Books 

Dibujo y construcción

Luis Moya

Books 

Dibujo y construcción

Luis Moya

Jorge Sainz 
30/04/1994


He was able to draw with either hand. He was a student, professor, and director of the Madrid School of Architecture, editor-in-chief of the magazine Arquitectura, and a member of the San Fernando Academy of Fine Arts. He wrote a treatise on partitioned vaults, built some buildings that are now largely forgotten (such as the Museum of America and the Church of San Agustín in Madrid, and the Laboral University in Gijón) and, after his retirement, continued teaching at the School of Pamplona. Luis Moya was undoubtedly one of the most interesting and versatile figures in 20th-century Spanish architecture.

His classicist fervor, his affinities with Francoist culture (during the Civil War he drew his famous ‘Architectural Dream for National Exaltation’, and later won the competition for the Valley of the Fallen) and his confrontation with the ideals of the Modern Movement made him a controversial figure in the 1970s and then vindicated in the 1980s (see Antón Capitel's book La arquitectura de Luis Moya, COAM, Madrid, 1982). But above and beyond his ideological affiliation and architectural approaches, Moya was always admired and respected as a teacher and humanist.

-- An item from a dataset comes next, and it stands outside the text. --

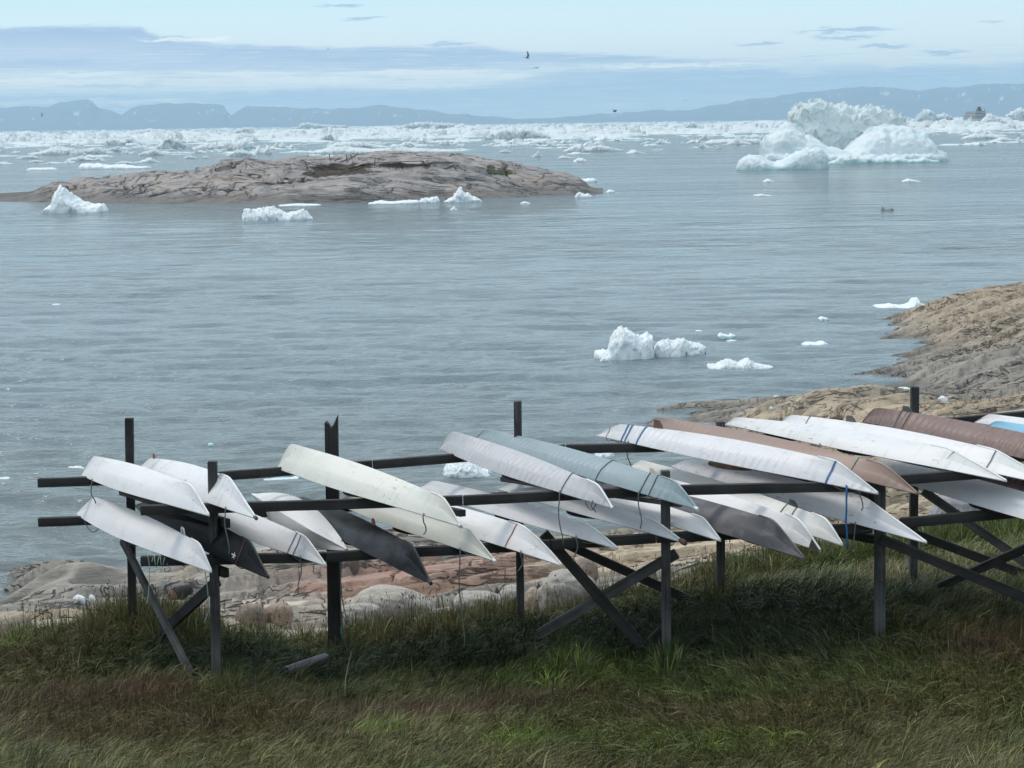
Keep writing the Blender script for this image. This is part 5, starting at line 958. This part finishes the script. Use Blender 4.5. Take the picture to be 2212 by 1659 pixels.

After his death in 1990, his widow bequeathed a series of documents – mainly drawings and projects – to the Madrid School to complete the archive that the architect himself had donated during his lifetime. Among them is the construction notebook that the Juan de Herrera Institute has now published in facsimile form in an edition prepared by Javier García-Gutiérrez Mosteiro. This is the notebook that Moya filled with textual and graphic notes from the Architectural Construction II classes taught by Professor Carlos Gato during the 1924-1925 academic year.

In the introduction, Mosteiro recounts the situation of the Madrid School in the 1920s, the teachings of Professor Gato, and the content of the notebook itself, all with commendable brevity and clarity that in no way detracts from the magnificent collection of sketches and notes.

In retrospect, it is admirable that seventy years ago, construction classes used such masterful architectural examples as the Pantheon in Rome, Amiens Cathedral, and St. Peter's dome. Those were different times.